### Material
[BEGIN]

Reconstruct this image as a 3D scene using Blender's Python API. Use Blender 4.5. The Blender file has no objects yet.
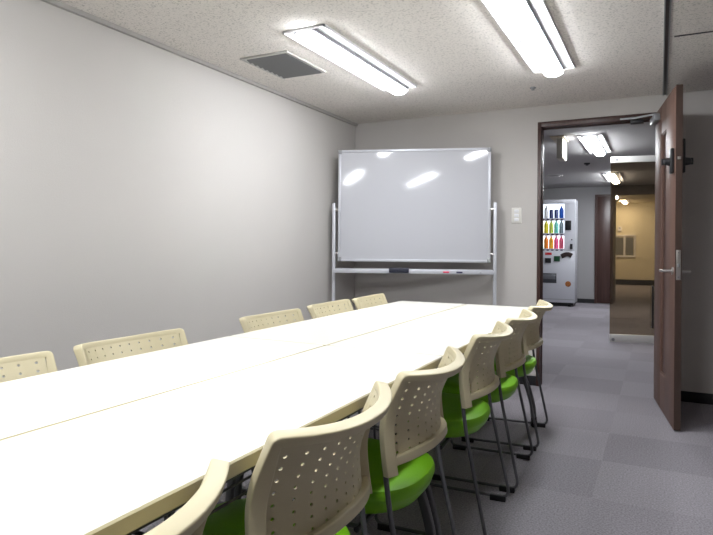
import bpy, bmesh, math, random
from mathutils import Vector, Matrix
random.seed(7)
PI = math.pi
SC = bpy.context.scene
C = SC.collection

# ------------------------------------------------------------------ camera
f, roll, pitch, yaw = 600.0, math.radians(0.35), math.radians(0.15), math.radians(26.8)
fw = Vector((-math.sin(yaw)*math.cos(pitch), math.cos(yaw)*math.cos(pitch), -math.sin(pitch)))
rr = Vector((math.cos(yaw), math.sin(yaw), 0)); uu = rr.cross(fw)
R = rr*math.cos(roll) + uu*math.sin(roll); U = -rr*math.sin(roll) + uu*math.cos(roll)
cd = bpy.data.cameras.new('camera'); cam = bpy.data.objects.new('camera', cd); C.objects.link(cam)
cd.sensor_fit = 'HORIZONTAL'; cd.sensor_width = 36; cd.lens = f/713*36
cd.shift_y = -(267.5-247.6)/713; cd.shift_x = 0
cd.clip_start = 0.05
M3 = Matrix((R, U, -fw)).transposed()
cam.matrix_world = Matrix.Translation((0, 0, 1.1)) @ M3.to_4x4()
SC.camera = cam
# ------------------------------------------------------------------ world, exposure
w = bpy.data.worlds.new('world'); SC.world = w; w.use_nodes = True
w.node_tree.nodes['Background'].inputs[0].default_value = (0.8, 0.85, 1, 1)
w.node_tree.nodes['Background'].inputs[1].default_value = 0.02
SC.view_settings.view_transform = 'Standard'; SC.view_settings.look = 'None'
SC.view_settings.exposure = 0.0; SC.view_settings.gamma = 1
LAMP = 50.0        # emission of the LED bars
CORR = 95.0         # emission of the corridor LED bars
FAR = 105.0

# ------------------------------------------------------------------ materials
def mat(name, col, rough=0.5, metal=0.0, noise=None, bump=None, coat=0.0, emis=None, spec=0.5):
    m = bpy.data.materials.new(name); m.use_nodes = True; nt = m.node_tree; b = nt.nodes['Principled BSDF']
    b.inputs['Base Color'].default_value = (*col, 1); b.inputs['Roughness'].default_value = rough
    b.inputs['Metallic'].default_value = metal; b.inputs['Coat Weight'].default_value = coat
    b.inputs['Specular IOR Level'].default_value = spec
    if noise or bump:
        tc = nt.nodes.new('ShaderNodeTexCoord')
    if noise:
        s, amt = noise
        n = nt.nodes.new('ShaderNodeTexNoise'); n.inputs['Scale'].default_value = s; n.inputs['Detail'].default_value = 5
        nt.links.new(tc.outputs['Object'], n.inputs['Vector'])
        r = nt.nodes.new('ShaderNodeValToRGB')
        r.color_ramp.elements[0].position = .3; r.color_ramp.elements[1].position = .7
        r.color_ramp.elements[0].color = (*[c*(1-amt) for c in col], 1)
        r.color_ramp.elements[1].color = (*[min(1, c*(1+amt)) for c in col], 1)
        nt.links.new(n.outputs['Fac'], r.inputs['Fac']); nt.links.new(r.outputs['Color'], b.inputs['Base Color'])
    if bump:
        s, st = bump
        n = nt.nodes.new('ShaderNodeTexNoise'); n.inputs['Scale'].default_value = s; n.inputs['Detail'].default_value = 3
        nt.links.new(tc.outputs['Object'], n.inputs['Vector'])
        bp = nt.nodes.new('ShaderNodeBump'); bp.inputs['Strength'].default_value = st; bp.inputs['Distance'].default_value = .004
        nt.links.new(n.outputs['Fac'], bp.inputs['Height']); nt.links.new(bp.outputs['Normal'], b.inputs['Normal'])
    if emis:
        b.inputs['Emission Color'].default_value = (*emis[0], 1); b.inputs['Emission Strength'].default_value = emis[1]
    return m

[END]

### Problem to solve
Copy out all the data exactly; skip the pictures.

### Right answer
Reconstruct this image as a 3D scene using Blender's Python API. Use Blender 4.5. The Blender file has no objects yet.
import bpy, bmesh, math, random
from mathutils import Vector, Matrix
random.seed(7)
PI = math.pi
SC = bpy.context.scene
C = SC.collection

# ------------------------------------------------------------------ camera
f, roll, pitch, yaw = 600.0, math.radians(0.35), math.radians(0.15), math.radians(26.8)
fw = Vector((-math.sin(yaw)*math.cos(pitch), math.cos(yaw)*math.cos(pitch), -math.sin(pitch)))
rr = Vector((math.cos(yaw), math.sin(yaw), 0)); uu = rr.cross(fw)
R = rr*math.cos(roll) + uu*math.sin(roll); U = -rr*math.sin(roll) + uu*math.cos(roll)
cd = bpy.data.cameras.new('camera'); cam = bpy.data.objects.new('camera', cd); C.objects.link(cam)
cd.sensor_fit = 'HORIZONTAL'; cd.sensor_width = 36; cd.lens = f/713*36
cd.shift_y = -(267.5-247.6)/713; cd.shift_x = 0
cd.clip_start = 0.05
M3 = Matrix((R, U, -fw)).transposed()
cam.matrix_world = Matrix.Translation((0, 0, 1.1)) @ M3.to_4x4()
SC.camera = cam
# ------------------------------------------------------------------ world, exposure
w = bpy.data.worlds.new('world'); SC.world = w; w.use_nodes = True
w.node_tree.nodes['Background'].inputs[0].default_value = (0.8, 0.85, 1, 1)
w.node_tree.nodes['Background'].inputs[1].default_value = 0.02
SC.view_settings.view_transform = 'Standard'; SC.view_settings.look = 'None'
SC.view_settings.exposure = 0.0; SC.view_settings.gamma = 1
LAMP = 50.0        # emission of the LED bars
CORR = 95.0         # emission of the corridor LED bars
FAR = 105.0

# ------------------------------------------------------------------ materials
def mat(name, col, rough=0.5, metal=0.0, noise=None, bump=None, coat=0.0, emis=None, spec=0.5):
    m = bpy.data.materials.new(name); m.use_nodes = True; nt = m.node_tree; b = nt.nodes['Principled BSDF']
    b.inputs['Base Color'].default_value = (*col, 1); b.inputs['Roughness'].default_value = rough
    b.inputs['Metallic'].default_value = metal; b.inputs['Coat Weight'].default_value = coat
    b.inputs['Specular IOR Level'].default_value = spec
    if noise or bump:
        tc = nt.nodes.new('ShaderNodeTexCoord')
    if noise:
        s, amt = noise
        n = nt.nodes.new('ShaderNodeTexNoise'); n.inputs['Scale'].default_value = s; n.inputs['Detail'].default_value = 5
        nt.links.new(tc.outputs['Object'], n.inputs['Vector'])
        r = nt.nodes.new('ShaderNodeValToRGB')
        r.color_ramp.elements[0].position = .3; r.color_ramp.elements[1].position = .7
        r.color_ramp.elements[0].color = (*[c*(1-amt) for c in col], 1)
        r.color_ramp.elements[1].color = (*[min(1, c*(1+amt)) for c in col], 1)
        nt.links.new(n.outputs['Fac'], r.inputs['Fac']); nt.links.new(r.outputs['Color'], b.inputs['Base Color'])
    if bump:
        s, st = bump
        n = nt.nodes.new('ShaderNodeTexNoise'); n.inputs['Scale'].default_value = s; n.inputs['Detail'].default_value = 3
        nt.links.new(tc.outputs['Object'], n.inputs['Vector'])
        bp = nt.nodes.new('ShaderNodeBump'); bp.inputs['Strength'].default_value = st; bp.inputs['Distance'].default_value = .004
        nt.links.new(n.outputs['Fac'], bp.inputs['Height']); nt.links.new(bp.outputs['Normal'], b.inputs['Normal'])
    if emis:
        b.inputs['Emission Color'].default_value = (*emis[0], 1); b.inputs['Emission Strength'].default_value = emis[1]
    return m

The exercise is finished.